Thursday, March 30, 2006

And When I Woke up, My Pillow Was Gone

Last night's dream:

So, I'm hanging out in a park with a few of my 'friends,' though I have no idea who they were. Apparently, as a wacky prank, we had just buried another friend of ours in the ground and sealed the hole with a metal cover which was then bolted into the ground. Hilarious, huh? We were all standing around the site chuckling in a Butt-Headian manner.

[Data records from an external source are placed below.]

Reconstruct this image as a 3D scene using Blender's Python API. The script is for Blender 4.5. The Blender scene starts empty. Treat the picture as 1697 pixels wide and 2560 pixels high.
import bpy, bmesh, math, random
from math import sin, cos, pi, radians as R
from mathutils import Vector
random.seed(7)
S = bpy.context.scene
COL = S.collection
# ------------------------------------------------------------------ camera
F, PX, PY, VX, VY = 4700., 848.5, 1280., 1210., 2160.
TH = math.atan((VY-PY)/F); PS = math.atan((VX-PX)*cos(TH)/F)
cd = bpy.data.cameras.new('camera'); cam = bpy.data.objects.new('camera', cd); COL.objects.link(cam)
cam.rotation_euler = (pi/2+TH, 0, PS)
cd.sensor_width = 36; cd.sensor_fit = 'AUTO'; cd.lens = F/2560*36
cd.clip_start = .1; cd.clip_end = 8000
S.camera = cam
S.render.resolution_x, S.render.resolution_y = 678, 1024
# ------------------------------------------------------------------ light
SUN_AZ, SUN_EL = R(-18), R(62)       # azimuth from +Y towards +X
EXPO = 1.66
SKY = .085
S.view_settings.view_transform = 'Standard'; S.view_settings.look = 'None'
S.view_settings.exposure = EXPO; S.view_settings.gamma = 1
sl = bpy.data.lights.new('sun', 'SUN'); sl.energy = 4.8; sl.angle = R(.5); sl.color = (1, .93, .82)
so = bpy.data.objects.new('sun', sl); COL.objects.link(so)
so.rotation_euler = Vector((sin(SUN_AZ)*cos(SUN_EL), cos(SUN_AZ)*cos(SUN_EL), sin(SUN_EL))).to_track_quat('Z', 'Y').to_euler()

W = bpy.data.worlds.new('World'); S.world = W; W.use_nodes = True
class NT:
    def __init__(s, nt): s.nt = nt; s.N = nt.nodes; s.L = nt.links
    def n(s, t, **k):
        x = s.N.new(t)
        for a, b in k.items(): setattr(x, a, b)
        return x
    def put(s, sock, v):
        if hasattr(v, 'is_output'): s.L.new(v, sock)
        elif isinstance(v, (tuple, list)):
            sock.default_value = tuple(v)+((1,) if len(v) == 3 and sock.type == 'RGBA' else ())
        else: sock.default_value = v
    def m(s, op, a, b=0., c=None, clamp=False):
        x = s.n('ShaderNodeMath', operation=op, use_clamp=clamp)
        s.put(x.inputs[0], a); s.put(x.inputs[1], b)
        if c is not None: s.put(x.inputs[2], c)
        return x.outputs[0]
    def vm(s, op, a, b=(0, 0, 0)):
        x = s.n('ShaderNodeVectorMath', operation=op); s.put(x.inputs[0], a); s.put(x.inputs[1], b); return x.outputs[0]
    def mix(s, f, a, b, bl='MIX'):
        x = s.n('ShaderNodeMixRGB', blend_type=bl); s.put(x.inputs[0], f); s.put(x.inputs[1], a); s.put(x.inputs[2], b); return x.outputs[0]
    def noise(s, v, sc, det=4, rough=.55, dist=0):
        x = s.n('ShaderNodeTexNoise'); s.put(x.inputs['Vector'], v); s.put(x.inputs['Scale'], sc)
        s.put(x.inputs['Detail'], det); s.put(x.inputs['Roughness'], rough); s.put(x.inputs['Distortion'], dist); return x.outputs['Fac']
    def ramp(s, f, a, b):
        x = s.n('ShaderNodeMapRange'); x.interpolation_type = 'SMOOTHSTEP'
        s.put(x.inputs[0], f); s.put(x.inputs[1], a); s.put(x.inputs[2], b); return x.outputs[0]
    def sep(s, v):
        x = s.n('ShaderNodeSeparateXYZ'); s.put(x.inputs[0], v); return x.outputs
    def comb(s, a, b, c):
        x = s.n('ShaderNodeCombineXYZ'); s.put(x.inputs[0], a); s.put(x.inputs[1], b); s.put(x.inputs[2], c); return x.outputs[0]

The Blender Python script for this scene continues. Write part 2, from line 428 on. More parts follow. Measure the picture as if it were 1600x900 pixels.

Then, slowly, each of the bolts started unscrewing, one by one. We stood there, incredulous, as our friend began the process of unearthing himself. Don't ask how he was unscrewing these giant steel bolts. Maybe he had a Leatherman in his pocket. Those things are pretty handy.

Finally, he frees himself and declares, "All right, now you fuckers are dead!" But he's not really mad. It was the kind of reaction someone would have had if their friend had just snapped them with a wet towel in gym class.

He pulls out a pellet gun and starts shooting at us. Yeah, a pellet gun. Odd. Anyway, I bolted from the scene and hid behind a tent that was set up near a wooded area. From my vantage point, I could see him pegging each one of my 'friends' with his air pistol. They would scream in pain, rub their wound and then join him as he searched for the next victim.

I'm realizing now that this sounds a bit like a shitty, Rated-G Zombie movie.

Finally, the victim recognizes me and starts coming at me with his gun pointed at my head. I'm pleading for my life, saying "Please! Don't shoot me, man! I had nothing to do with burying you! It was all the other guys!" Crap, am I an asshole or what?! Giving up my buddies because I didn't want to be shot with a pellet gun. Though those things can leave quite a welt. I sure hope a burglar/murderer never breaks into my house because five bucks says I'd give up my family in a heartbeat.

Bad dream short, just as the guy is about to pull the trigger (and I'm realizing right now that I think the guy with the gun was "Jerry" from the movie "Three O'Clock High") I disappear and find myself in the hallways of Deerfield High School, my old high school. I'm late for class and I have no idea where my locker is.

Then I woke up and had to pee. Crap, I'm even a moron in my dreams.